Chinese police have prevented a woman from returning to her home in Florida in an effort to compel her husband to return to China, she wrote in a letter he made public.
The case appears to be the latest example of Chinese authorities placing an “exit ban” on a person’s relatives to pressure them to return.
In an appeal to authorities, Xie Fang (謝芳), 51, wrote that the police have told her that she is “innocent,” but that she cannot leave until her husband, a former bookseller who left China after his store was shut down for political reasons, gives himself up.
Photo: AP
She was barred from boarding a plane in Shanghai in August last year, her husband, Yu Miao (于淼), said, and has not been able to leave China since.
Exit bans, which critics have likened to hostage-taking, have affected both Chinese citizens and foreigners. The US government includes exit bans as a risk in its travel advisory for people going to China.
Yu declined to provide contact information for his wife, citing concerns about her safety. He did arrange for an Associated Press journalist to join a call between them in which she confirmed that she wrote the letter, but declined to comment further.
The Shanghai Public Security Bureau did not immediately respond to faxed questions on Monday and a Chinese Ministry of Foreign Affairs spokeswoman said she was not aware of the case.
Chinese prosecutors have previously described the practice of using exit bans on family members to pressure wanted people to return.
Prosecutors, in notes about the case of a former Chinese businessman who was accused of stealing US$6 million and had moved to Canada, wrote that they set up a special task force to “vigorously squeeze his survival” and placed exit bans on his son, daughter-in-law and ex-wife as part of a campaign to “control his relatives and shake his emotional support.”

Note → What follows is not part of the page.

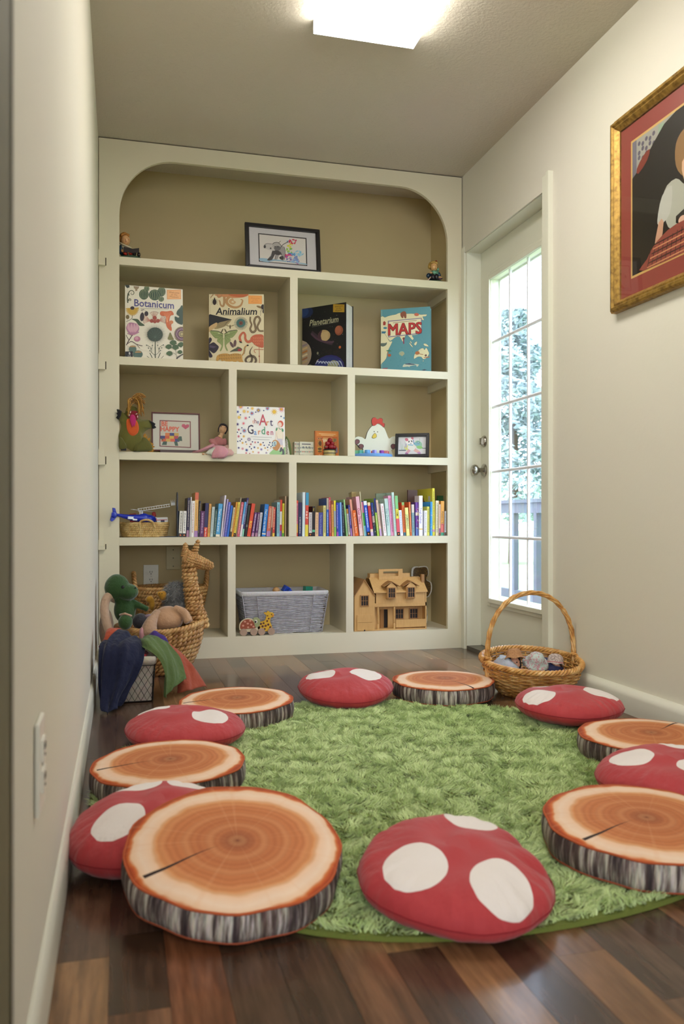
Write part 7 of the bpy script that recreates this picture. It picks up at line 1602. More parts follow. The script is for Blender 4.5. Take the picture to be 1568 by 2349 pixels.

Many countries can bar people accused of crimes or needed as witnesses to legal proceedings from leaving, but academics say China’s use of travel bans exceeds these international norms.
Yu ran one of Shanghai’s best-known independent bookstores until 2018, when local authorities prevented his Jifeng Bookstore from renewing its lease, effectively pushing it out of business.
At that time, a representative of the public security bureau told him that his shop had hosted “too many sensitive scholars” and “sensitive talks,” Yu said.
The couple moved to the US 2019, when Yu began a master’s degree in political science, and Xie came as the spouse of a student visa holder. They settled in Florida to accompany their children who go to school there. Yu is now studying journalism in Orlando and said he has not remained active in politics since going overseas.
Xie returned to Shanghai to care for her ailing mother last year, and Shanghai police told her about the ban two days before she planned to return home in August.
Xie tried to leave anyway, but airport border officials stopped her from leaving, saying she was “suspected of endangering national security,” Yu said.
Police told her a different story, she wrote in an appeal to authorities that Yu published on social media about two weeks ago.
“You clearly told me that I am innocent,” she wrote. “Once my husband returns to China for an investigation then this can be exchanged for my freedom to leave.”
Yu, who had been planning a trip to China to visit relatives and friends after his wife’s return, canceled his own plans.
The couple believes that the issue is three pseudonymous articles that the police accuse Yu of publishing from the US, about Chinese President Xi Jinping (習近平), Russian President Vladimir Putin and those involved in China’s 1989 pro-democracy protest movement.
Yu said that he is not the author of the articles, but the police told Xie that they traced them to an IP address associated with Yu.
He said his wife can live normally inside China and spends most of her time at her Shanghai home.
The couple speak daily, using the Chinese messaging service WeChat, but separation has been hard on them.
In her letter, Xie writes that she worries about her daughters, who are applying for university this year.
“When adolescents lose their mother’s love, it will lead to lifelong regrets,” she said.
Yu said that he feels guilty that his work affected his wife, who did not work at the Jifeng Bookstore.
It feels like having an “open wound,” Yu said in a video interview from their home in Florida. “I don’t know when I will be able to hug my wife and when I will be able to go back to my hometown safely and freely.”
Over the past six months, he thought about going back to China in exchange for his wife’s freedom, but did not out of fear that his children would be left alone if the authorities banned both of them from leaving, he said.
Their twin daughters turned 18 years old this month, he added.
They also have a 22-year-old son.
Yu published his wife’s letter on WeChat without telling her in advance, he said.
It disappeared several hours after he first posted it, but attracted attention from Chinese media outlets. A similar post on his Twitter account drew nearly 170,000 views.
The next day, local police told Xie that her husband’s move would make it more difficult to resolve the situation, he said.
Feng Chongyi (馮崇義), a professor of China Studies at University of Technology Sydney who was prevented from leaving China in 2017, said that Chinese authorities regularly make such threats, but publicity through media campaigns played a key role in allowing him and others to leave after exit bans.
Yu said he decided to speak to the media because he hoped to gain the US government’s attention ahead of US Secretary of State Antony Blinken’s trip this month to China.
“It’s a very small hope, but now, I don’t have any other good hopes here,” he said.